LAWS(PVC)-1922-7-120

SUBRAMANIYAN PATTAR Vs. KIZHAKKAKARA UTHANANTHIL RAMAN PUDUVAL

Decided On July 21, 1922
SUBRAMANIYAN PATTAR Appellant
V/S
KIZHAKKAKARA UTHANANTHIL RAMAN PUDUVAL Respondents

JUDGEMENT

(1.) The appellant the first defendant, holds a mortgage decree against the tavazhi property of the plaintiffs and certain other defendants. The plaintiffs sued for a declaration that this decree was not binding on the property. The appeal has been argued first on the ground that the plaintiffs, junior members of the tavazhi, were not entitled to sue For the recovery of this property without showing that the karnavan, who is the fourth defendant, had refused to proceed himself. This objection was not, so far as we have been shown taken in either of the Lower Courts. We cannot entertain it now as a ground of second appeal, the more so as the respondents have had no notice in the memo of appeal that it would be urged.

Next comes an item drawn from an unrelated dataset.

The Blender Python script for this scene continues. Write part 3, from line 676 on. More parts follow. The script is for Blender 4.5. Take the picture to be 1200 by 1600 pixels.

(2.) The next contention is that the Lower Court erred in its finding that the property belonged to the tavazhi. That finding was supported by evidence and we cannot see how any question of law arose in connection with it. This contention also therefore fails.

(3.) The next question raised is whether the lower appellate Court was right in imposing the burden of proof as to the binding nature of the mortgage debt, for which the decree was passed on the first defendant. Reliance has been placed on decisions to the effect that, when the karnavan of a tarwad or tawazhi has been impleaded in that capacity by a mortgagee or other alienee, a decision against him and the tawazhi property binds the other members, such as the present plaintiff, unless and until they show that the litigation was not honestly conducted on their behalf. The leading case on that point is Ittiachan V/s. Velappan (1820) 4 B & Ald. 95 (126, 127) : 106 E.R. 873 (875). We were referred also to Vasu-devan V/s. Sankaran (1810) 2 Camp. 506. Contra, reliance has been placed on another principle of equally general application, that the burden of proof of the legitimacy of an alienation by a limited owner in his representative capacity is on the alienee as against persons whom that limited owner represents. That principle is of course a common place in the ordinary Hindu Law, as applied to Managers of Hindu joint families, to widows and to minors. It is recognised with special reference to the Malabar Law in Kutli Mannadiar V/s. Payanur Muthan (1871) 17 W.R. Cr. 15 (17) and Kombi V/s. Ldkshmi (1912) 23 M.L.J. 260. For the dictum in the latter case that the burden of proof depends on the circumstances and not on any presumption invariably arising put of Malabar institutions, though expressed generally, involves in our opinion the principle we have referred to. There remain the cases similar to the one before us, in which the alienation is neither one resting on a mere private contract between the parties nor one which has been embodied in a decree passed after contest, but is represented by a compromise decree. It has been urged that such alienations should be treated as on the same footing as decrees passed after contest and that the burden of proof should be imposed as in the case of the latter. We cannot agree. It is no doubt not obligatory on a limited owner to contest a hopeless case; but, if he chooses not to do so, we think he and the alienee must in Malabar, as elsewhere, be prepared to prove that the compromise was entered into honestly and for the benefit of the estate. That in fact is what the lower appellate Court held when it imposed the burden of proof in the present case on the first defendant.